Health and Safety Culture Change

You have brought a lot to the company and we have only to thank you for that”  

Company Director & Engineering Manager

The environment 

For this Australian Land Development Consultancy, employee safety was a top priority, as was retaining their ISO accreditation for Safety, Quality and Environmental Management Systems. Working in an industry where compromised safety could mean death or serious injury, the staff knew how important it was to adopt safe practices and follow company process and yet they didn’t always follow recommendations. Recognising the need for revised processes and tools, we worked with staff to implement positive, long lasting behaviour change.

The challenge

Not following safety processes

Recognising that the concept of safety was important, it became evident following discussions with staff that staff were not following processes because:

  • They didn’t understand the tasks being asked of them; or
  • They didn’t agree with the tasks being asked of them as being the best/important enough to replace their existing behaviours

While in some cases the first situation explained the behaviour, the fear of technology and unfamiliarity with processes for the 50+ staff newly integrated into the company following a merger meant that both persuasion and explanation would be required to encourage change. 

Fear of technology

In travelling to all office sites, it became evident that staff, especially those in regional offices were more inclined to continue utilising existing processes due to their familiarity, with some still resisting even the usage of computers in their daily work. For these staff, there was a genuine fear that they would either be replaced by the technology or replaced because they couldn’t use it.

The strategy

Having taken the time to understand the habits that seemed hardest to change and examining those which would have the greatest positive impact, we designed a hybrid change, training and communications strategy largely entrenched in gamification and behavioural science principles to encourage staff to be more proactive about on-site safety and environmental conservation.

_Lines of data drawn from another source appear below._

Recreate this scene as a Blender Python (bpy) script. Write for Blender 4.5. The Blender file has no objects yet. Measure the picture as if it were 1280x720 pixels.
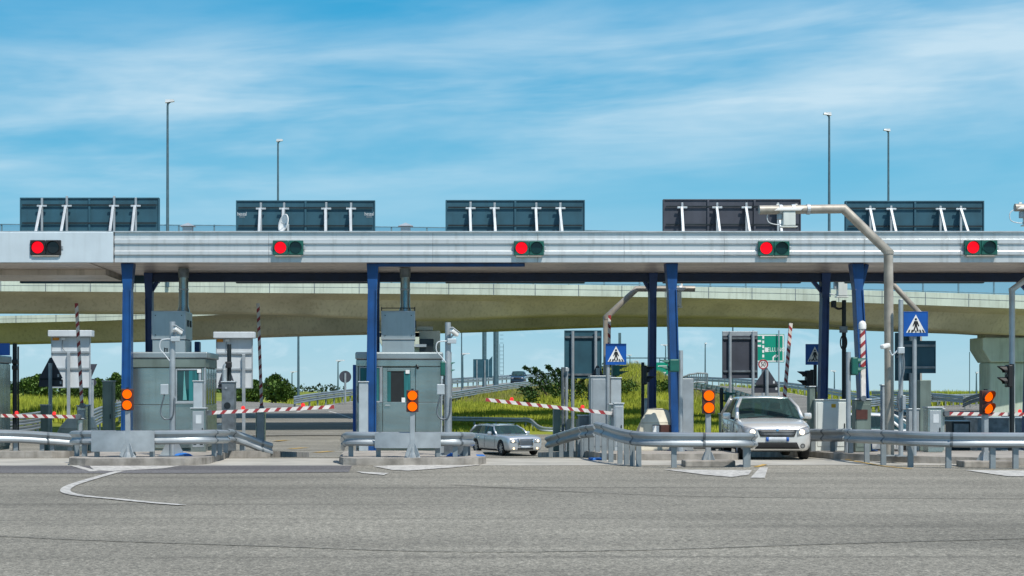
import bpy, bmesh, math, random
from mathutils import Vector, Matrix, noise
from mathutils.bvhtree import BVHTree
R = math.radians
S = bpy.context.scene
C = S.collection
F, PX, PY, CZ = 2100.0, 513.0, 489.0, 1.65      # focal length and principal point in 1280-wide pixels, eye height
def P(x, y, Y): return Vector(((x-PX)*Y/F, Y, CZ-(y-PY)*Y/F))
def wx(x, Y): return (x-PX)*Y/F
def wz(y, Y): return CZ-(y-PY)*Y/F
def lerp(a, b, t): return a+(b-a)*t
def sst(a, b, x):
    t = max(0.0, min(1.0, (x-a)/(b-a))); return t*t*(3-2*t)

# ------------------------------------------------------------------ materials
MATS = {}
def mat(name, col, rough=0.6, metal=0.0, var=0.12, scale=6.0, bump=0.0, bscale=None, stretch=None, streak=0.0, col2=None, island=0.0, coat=0.0, spec=0.5, coord='Object'):
    m = bpy.data.materials.new(name); m.use_nodes = True
    nt = m.node_tree; N = nt.nodes; L = nt.links
    b = N['Principled BSDF']
    b.inputs['Roughness'].default_value = rough; b.inputs['Metallic'].default_value = metal
    b.inputs['Specular IOR Level'].default_value = spec
    b.inputs['Coat Weight'].default_value = coat
    tc = N.new('ShaderNodeTexCoord'); mp = N.new('ShaderNodeMapping')
    L.new(tc.outputs[coord], mp.inputs['Vector'])
    if stretch: mp.inputs['Scale'].default_value = stretch
    n = N.new('ShaderNodeTexNoise'); n.inputs['Scale'].default_value = scale; n.inputs['Detail'].default_value = 6
    L.new(mp.outputs['Vector'], n.inputs['Vector'])
    mix = N.new('ShaderNodeMix'); mix.data_type = 'RGBA'
    c2 = col2 if col2 else tuple(c*(1-var*2.2) for c in col)
    c1 = col if col2 else tuple(min(1, c*(1+var*0.8)) for c in col)
    mr = N.new('ShaderNodeMapRange'); mr.inputs['From Min'].default_value = 0.32; mr.inputs['From Max'].default_value = 0.68
    L.new(n.outputs['Fac'], mr.inputs['Value'])
    L.new(mr.outputs['Result'], mix.inputs['Factor'])
    mix.inputs['A'].default_value = (*c1, 1); mix.inputs['B'].default_value = (*c2, 1)
    out = mix.outputs['Result']
    if streak:
        mp2 = N.new('ShaderNodeMapping'); mp2.inputs['Scale'].default_value = (3.0, 3.0, 0.25)
        L.new(tc.outputs[coord], mp2.inputs['Vector'])
        n2 = N.new('ShaderNodeTexNoise'); n2.inputs['Scale'].default_value = 2.2; n2.inputs['Detail'].default_value = 4
        L.new(mp2.outputs['Vector'], n2.inputs['Vector'])
        r2 = N.new('ShaderNodeMapRange'); r2.inputs['From Min'].default_value = 0.5; r2.inputs['From Max'].default_value = 0.72
        r2.inputs['To Max'].default_value = streak
        L.new(n2.outputs['Fac'], r2.inputs['Value'])
        mx = N.new('ShaderNodeMix'); mx.data_type = 'RGBA'
        mx.inputs['B'].default_value = (col[0]*.35, col[1]*.33, col[2]*.28, 1)
        L.new(r2.outputs['Result'], mx.inputs['Factor']); L.new(out, mx.inputs['A']); out = mx.outputs['Result']
    if island:
        g = N.new('ShaderNodeNewGeometry'); hs = N.new('ShaderNodeHueSaturation')
        r3 = N.new('ShaderNodeMapRange'); r3.inputs['To Min'].default_value = 1-island; r3.inputs['To Max'].default_value = 1+island
        L.new(g.outputs['Random Per Island'], r3.inputs['Value']); L.new(r3.outputs['Result'], hs.inputs['Value'])
        L.new(out, hs.inputs['Color']); out = hs.outputs['Color']
    L.new(out, b.inputs['Base Color'])
    if bump:
        n3 = N.new('ShaderNodeTexNoise'); n3.inputs['Scale'].default_value = bscale or scale*4; n3.inputs['Detail'].default_value = 5
        L.new(mp.outputs['Vector'], n3.inputs['Vector'])
        bp = N.new('ShaderNodeBump'); bp.inputs['Strength'].default_value = bump; bp.inputs['Distance'].default_value = 0.02
        L.new(n3.outputs['Fac'], bp.inputs['Height']); L.new(bp.outputs['Normal'], b.inputs['Normal'])
    MATS[name] = m
    return m
def emit(name, col, st):
    m = bpy.data.materials.new(name); m.use_nodes = True
    b = m.node_tree.nodes['Principled BSDF']
    b.inputs['Base Color'].default_value = (col[0]*.25, col[1]*.25, col[2]*.25, 1); b.inputs['Roughness'].default_value = .4; b.inputs['Specular IOR Level'].default_value = .1
    b.inputs['Emission Color'].default_value = (*col, 1); b.inputs['Emission Strength'].default_value = st
    MATS[name] = m; return m
def glassmat(name, tint, alpha):
    m = bpy.data.materials.new(name); m.use_nodes = True
    nt = m.node_tree; N = nt.nodes; L = nt.links
    N.remove(N['Principled BSDF'])
    t = N.new('ShaderNodeBsdfTransparent'); t.inputs['Color'].default_value = (*tint, 1)
    d = N.new('ShaderNodeBsdfPrincipled'); d.inputs['Base Color'].default_value = (tint[0]*.12, tint[1]*.14, tint[2]*.14, 1)
    d.inputs['Roughness'].default_value = 0.03; d.inputs['Specular IOR Level'].default_value = .6
    n = N.new('ShaderNodeTexNoise'); n.inputs['Scale'].default_value = 3
    mr = N.new('ShaderNodeMapRange'); mr.inputs['To Min'].default_value = alpha-.06; mr.inputs['To Max'].default_value = alpha+.06
    L.new(n.outputs['Fac'], mr.inputs['Value'])
    ms = N.new('ShaderNodeMixShader'); L.new(mr.outputs['Result'], ms.inputs['Fac'])
    L.new(t.outputs[0], ms.inputs[1]); L.new(d.outputs[0], ms.inputs[2])
    L.new(ms.outputs[0], N['Material Output'].inputs['Surface'])
    MATS[name] = m; return m

def asphalt_mat(name, base, dark=False):
    m = bpy.data.materials.new(name); m.use_nodes = True
    nt = m.node_tree; N = nt.nodes; L = nt.links; b = N['Principled BSDF']
    b.inputs['Roughness'].default_value = .88; b.inputs['Specular IOR Level'].default_value = .25
    tc = N.new('ShaderNodeTexCoord')
    def nz(scale, detail, stretch=(1, 1, 1), rot=0, rough=.6):
        mp = N.new('ShaderNodeMapping'); mp.inputs['Scale'].default_value = stretch; mp.inputs['Rotation'].default_value = (0, 0, rot)
        L.new(tc.outputs['Object'], mp.inputs['Vector'])
        n = N.new('ShaderNodeTexNoise'); n.inputs['Scale'].default_value = scale; n.inputs['Detail'].default_value = detail; n.inputs['Roughness'].default_value = rough
        L.new(mp.outputs['Vector'], n.inputs['Vector']); return n.outputs['Fac']
    def rng(v, a, bb, c, d):
        r = N.new('ShaderNodeMapRange'); r.inputs['From Min'].default_value = a; r.inputs['From Max'].default_value = bb
        r.inputs['To Min'].default_value = c; r.inputs['To Max'].default_value = d; L.new(v, r.inputs['Value']); return r.outputs['Result']
    def mul(a, bb):
        k = N.new('ShaderNodeMath'); k.operation = 'MULTIPLY'; L.new(a, k.inputs[0]); L.new(bb, k.inputs[1]); return k.outputs[0]
    grain = rng(nz(17, 4, rough=.85), .28, .72, .25, 1.8)            # aggregate
    fine = rng(nz(48, 2), .28, .72, .45, 1.6)
    patch = rng(nz(.16, 4), .3, .7, .80, 1.13)
    tracks = rng(nz(.55, 4, (.10, 1.0, 1), R(4)), .35, .65, .80, 1.13)  # long sweeping tyre polish
    marks = rng(nz(.9, 5, (.06, 1.6, 1), R(-5)), .58, .68, 1.0, .74)
    mott = rng(nz(7, 4, (2.4, .55, 1), rough=.75), .3, .7, .80, 1.18)   # wear mottling drawn out along the driving direction
    v = mul(mul(mul(grain, fine), mul(patch, tracks)), mul(marks, mott))
    mix = N.new('ShaderNodeMix'); mix.data_type = 'RGBA'; mix.blend_type = 'MULTIPLY'; mix.inputs['Factor'].default_value = 1
    mix.inputs['A'].default_value = (*base, 1)
    L.new(v, mix.inputs['B']); L.new(mix.outputs['Result'], b.inputs['Base Color'])
    bp = N.new('ShaderNodeBump'); bp.inputs['Strength'].default_value = .35; bp.inputs['Distance'].default_value = .01
    L.new(grain, bp.inputs['Height']); L.new(bp.outputs['Normal'], b.inputs['Normal'])
    MATS[name] = m; return m

M = MATS
asphalt_mat('tar', (.18, .169, .142)); asphalt_mat('asphalt', (.218, .203, .167)); asphalt_mat('asphalt_patch', (.13, .125, .125)); asphalt_mat('asphalt_far', (.20, .19, .165))
mat('concrete', (.40, .38, .33), .85, 0, .12, 1.2, .3, 20, streak=.35)
mat('apron', (.42, .40, .35), .9, 0, .12, .8, .3, 20)
mat('kerb', (.33, .305, .27), .9, 0, .2, 3, .4, 20, streak=.4)
mat('paving', (.36, .33, .29), .9, 0, .15, 2.0, .4, 25)
mat('parapet', (.52, .585, .49), .8, 0, .08, .7, .1, 8, streak=.3)
mat('girder', (.56, .52, .385), .85, 0, .12, .35, .1, 6, streak=.35)  # olive tint: light bounced off the grass, put into the concrete colour
mat('galv', (.42, .46, .48), .52, .55, .10, 3, .05, 30)
mat('galv_post_shaded', (.27, .31, .33), .55, .45, .12, 3)  # darker galvanised copy for posts, with the shade under the rails coloured in
mat('galv_rail', (.40, .44, .465), .46, .6, .08, 2.0, stretch=(.4, .4, 2), streak=.15)
mat('galv_light', (.52, .57, .59), .5, .45, .08, 3)
mat('galv_dark', (.20, .23, .25), .5, .5, .2, 5)
mat('steel', (.42, .485, .465), .24, .85, .10, 1.2, .45, .9, stretch=(.5, .5, 2), streak=.2)
mat('roof_metal', (.33, .38, .39), .4, .6, .08, 2)
mat('steel_green', (.20, .25, .22), .5, .45, .10, 2.0, streak=.25)
mat('hvac', (.38, .44, .46), .42, .55, .07, 1.4, streak=.15)
mat('fascia', (.62, .645, .65), .36, .35, .06, 1.2, stretch=(.12, 1, 3), streak=.28)
mat('fascia_plain', (.58, .66, .70), .5, .2, .05, 1.0, streak=.1)
mat('soffit', (.62, .53, .45), .36, .4, .16, .8, stretch=(.6, 2.4, 1), streak=.5)
mat('roofing', (.3, .3, .3), .8)
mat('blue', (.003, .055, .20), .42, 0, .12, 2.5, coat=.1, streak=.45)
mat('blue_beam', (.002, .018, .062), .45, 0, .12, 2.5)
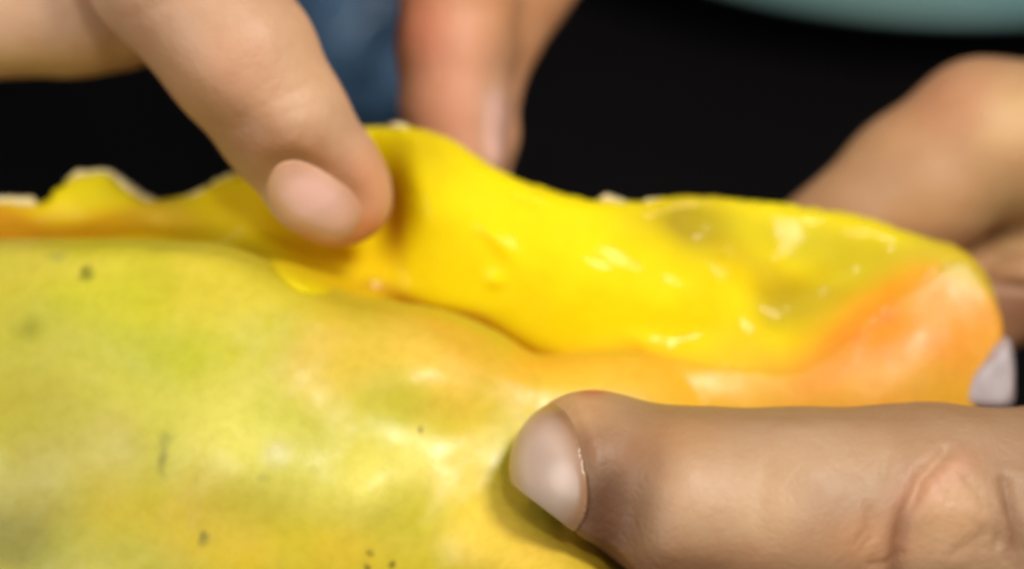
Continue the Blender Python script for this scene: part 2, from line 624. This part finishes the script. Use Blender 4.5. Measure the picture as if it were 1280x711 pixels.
def flesh_back(PX, PY, sd):
    z = flesh_front(PX, PY, np.full_like(sd, 1.0)) - 0.55
    z = -1.25 + 0.45 * np.clip((PX - 300) / 400, 0, 1) + 0 * PX
    for cx, cy, sx, sy, a, g in FB:
        if min(sx, sy) > 35 and g > 0:
            z = z + g * gau(PX, PY, cx, cy, sx, sy, a)
    z = np.minimum(z, flesh_front(PX, PY, np.full_like(sd, 1.0)) - 0.32)
    return z - edge(sd, 0.14) + 0.14


F_Y = srgb(242, 218, 12)
flesh_spots = [
    (0, 285, 150, 30, 0, srgb(186, 130, 26), .95), (120, 240, 60, 26, 0, srgb(208, 190, 30), .8), (150, 288, 130, 24, 0, srgb(190, 142, 22), .9),  # the brown ambers paint in the shade on the left strip
    (220, 272, 30, 20, 0, srgb(232, 190, 70), .6), (300, 250, 60, 30, -20, srgb(226, 194, 22), .8), (340, 330, 110, 30, 20, srgb(214, 190, 28), .8),
    (400, 300, 80, 30, 30, srgb(232, 180, 24), .6), (482, 270, 20, 50, 0, srgb(172, 102, 22), .85), (520, 190, 50, 24, 20, srgb(224, 200, 24), .8),  # the dark brown one paints the contact shadow beside the fingertip
    (870, 282, 60, 45, 20, srgb(168, 142, 36), .95), (960, 360, 90, 22, 35, srgb(206, 178, 40), .6), (990, 300, 110, 40, 20, srgb(214, 198, 34), .85),
    (1100, 320, 120, 40, 20, srgb(204, 186, 40), .85), (1180, 325, 50, 24, 20, srgb(176, 172, 54), .8), (1030, 375, 80, 28, -10, srgb(182, 158, 36), .75),
    (800, 450, 160, 20, 0, srgb(250, 196, 48), .7)]
flesh_spots += [(560, 402, 130, 16, 20, srgb(176, 112, 26), .85), (1110, 385, 100, 26, -35, srgb(236, 176, 60), .8)]  # brown band paints the shadow line above the lip


def paint_flesh(V_, px, py):
    n1, n2 = vnoise(V_, 3, 23), vnoise(V_, 3, 24)
    c = pigment_and_shade(px + 12 * n1, py + 10 * n2, F_Y, flesh_spots)
    dl = polydist(px, py, [tuple(p) for p in LIPC]) + 8 * n1
    wq = (np.clip((px - 860) / 100, 0, 1) * np.clip(1.1 - dl / 55, 0, 1))[:, None]
    return c * (1 - wq) + paint_skin(V_, px, py + 10) * wq


def flesh_detail(V_, N_, px, py):
    rim = np.exp(-((V_[:, 1] - np.interp(px, [p[0] for p in top[:-1]], [(355.5 - p[1]) / 100 for p in top[:-1]])) / 0.12) ** 2)
    return 0.012 * vnoise(V_, 4.0, 31) + 0.002 * vnoise(V_, 12, 32) + rim ** 3 * 0.014 * vnoise(V_, 22, 33)


M_flesh = material('wet_flesh', None, 0.6, sss=0.5, radius=(1, .7, .08), scale=0.0032, spec=0.06, coat=0.11, coat_rough=0.07,
                   mottle=[(80, 0.6, (0.93, 0.86, 0.5)), (300, 0.45, (0.96, 0.9, 0.6))], bump=[('noise', 170, 0.30, 0.0010), ('noise', 700, 0.12, 0.0003)], rough_var=0.1)
V, F = heightfield((-8.2, -2.3, -2.4), (6.5, 2.2, 0.9), flesh_poly, flesh_front, flesh_back, z0=-0.75)
emit('flesh', V, F, M_flesh, fruit, detail=flesh_detail, paint=paint_flesh)

# ---- pale torn rim along the top of the peel: an uneven ribbon of pith
M_rim = material('pale_pith', tuple(srgb(232, 214, 160)), 0.22, sss=0.3, radius=(1, .8, .5), scale=0.001, coat=0.4,
                 mottle=[(500, 0.5, (0.9, 0.75, 0.4))])


def ribbon(name, pts, z, rfun, mat, parent, seed):
    P = smooth_poly(pts, False, 8)
    rs = np.random.RandomState(seed)
    V, F = [], []
    m_ = 8
    n = len(P)
    wob = np.convolve(rs.normal(size=n + 8), np.ones(4) / 4, 'same')[4:4 + n]
    for i, (x, y) in enumerate(P):
        t = i / (n - 1)
        r = rfun(x) * (1.35 + 0.5 * wob[i]) * min(1, 6 * t + .1, 6 * (1 - t) + .1)
        r = max(r, 0.004)
        c = C(x, y + 1.0, z + 0.06)
        for k in range(m_):
            a = 2 * math.pi * k / m_
            V.append(c + np.array([0, r * math.sin(a), 1.6 * r * math.cos(a)]))
    for i in range(n - 1):
        for k in range(m_):
            F.append((i * m_ + k, i * m_ + (k + 1) % m_, (i + 1) * m_ + (k + 1) % m_, (i + 1) * m_ + k))
    V = np.array(V)
    F = np.array(F)
    return emit(name, V, F, mat, parent, sub=1, smooth=0, detail=lambda v, nn, a, b: 0.008 * vnoise(v, 20, seed))


ribbon('pith_rim', [(-100, 250), (0, 250), (30, 251), (48, 254)], -0.98, lambda x: .05, M_rim, fruit, 1)
ribbon('pith_rim', [(80, 226), (98, 217), (132, 215), (146, 222), (162, 235), (186, 249), (200, 250)], -0.98, lambda x: 0.032 + .035 * math.exp(-((x - 160) / 25) ** 2), M_rim, fruit, 2)
ribbon('pith_rim', [(225, 248), (250, 238), (272, 225), (300, 214)], -0.95, lambda x: .02, M_rim, fruit, 3)
ribbon('pith_rim', [(484, 157), (498, 156), (512, 160)], -0.7, lambda x: .03, M_rim, fruit, 4)
ribbon('pith_rim', [(630, 222), (650, 233), (675, 243), (700, 247), (735, 251)], -0.45, lambda x: .04 if x < 690 else .02, M_rim, fruit, 5)
ribbon('pith_rim', [(744, 252), (760, 247), (775, 252), (795, 256), (815, 250), (835, 250)], -0.62, lambda x: .034, M_rim, fruit, 6)

# white bit at the far right end
M_white = material('white_bit_surface', tuple(srgb(178, 166, 166)), 0.5, sss=0.3, scale=0.001, mottle=[(300, .4, (0.9, 0.85, 0.8))])
wp = smooth_poly([(1212, 470), (1232, 452), (1248, 436), (1260, 436), (1262, 500), (1230, 508), (1205, 500)], True, 4)
V, F = heightfield((5.4, -1.8, -0.9), (6.5, -0.4, 0.9), wp, lambda a, b, s: 0.22 + edge(s, .1) - .1 + 0 * a, lambda a, b, s: -0.55 - edge(s, .1) + 0 * a, hh=0.04)
emit('white_bit', V, F, M_white, fruit, detail=lambda v, n, a, b: 0.012 * vnoise(v, 10, 5))


# ------------------------------------------------------------------ hands
def cones(X, Y, Z, chain, kk=0.0):
    """union of round cones along a chain of (point, radius)"""
    out = None
    for (a, ra), (b, rb) in zip(chain[:-1], chain[1:]):
        e = b - a
        L2 = float(e @ e)
        t = np.clip(((X - a[0]) * e[0] + (Y - a[1]) * e[1] + (Z - a[2]) * e[2]) / L2, 0, 1)
        d = np.sqrt((X - a[0] - t * e[0]) ** 2 + (Y - a[1] - t * e[1]) ** 2 + (Z - a[2] - t * e[2]) ** 2) - (ra + (rb - ra) * t)
        out = d if out is None else smin(out, d, 0.18)
    return out


def smin(a, b, k):
    hh = np.clip(0.5 + 0.5 * (b - a) / k, 0, 1)
    return b * (1 - hh) + a * hh - k * hh * (1 - hh)


def J(px, py, z, r):
    """joint: photo position, depth (cm) and apparent radius in px"""
    return (C(px, py, z), r / 100 * (D - z) / D)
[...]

To address the fear of appearing foolish or obsolete a playful strategy was adopted. Facilitating workshops for groups of up to 25 staff, we brought along props and practice scenarios to encourage staff to understand what near miss and minor incidents were and when and how to log them. 

This strategy utilising gamification and incentives was also incorporated into initiatives to improve environmental conservation and adherence to internal processes and procedures. Working to improve employee engagement and ownership for environmental and quality processes, we utilised behaviour change strategies to implement the following initiatives:

  • OFI (opportunities for improvement) of the Month (as chosen by the Managing Director)
  • Creation of new quality, safety and environmental committees of between 5-20 staff each to champion these new initiatives

The outcome

  • Transitioned across all 8 offices to new online platform with 90% adoption within 3 months.
  • Increased near miss incident reporting and reduced staff injuries by 30%.
  • Increased staff reporting of continuous improvement opportunities by 150% (up to 10-15 suggestions per week)
  • Improved recycling and energy usage habits of staff in head office of 150 staff resulting in cost savings and a reduction in overhead expenses.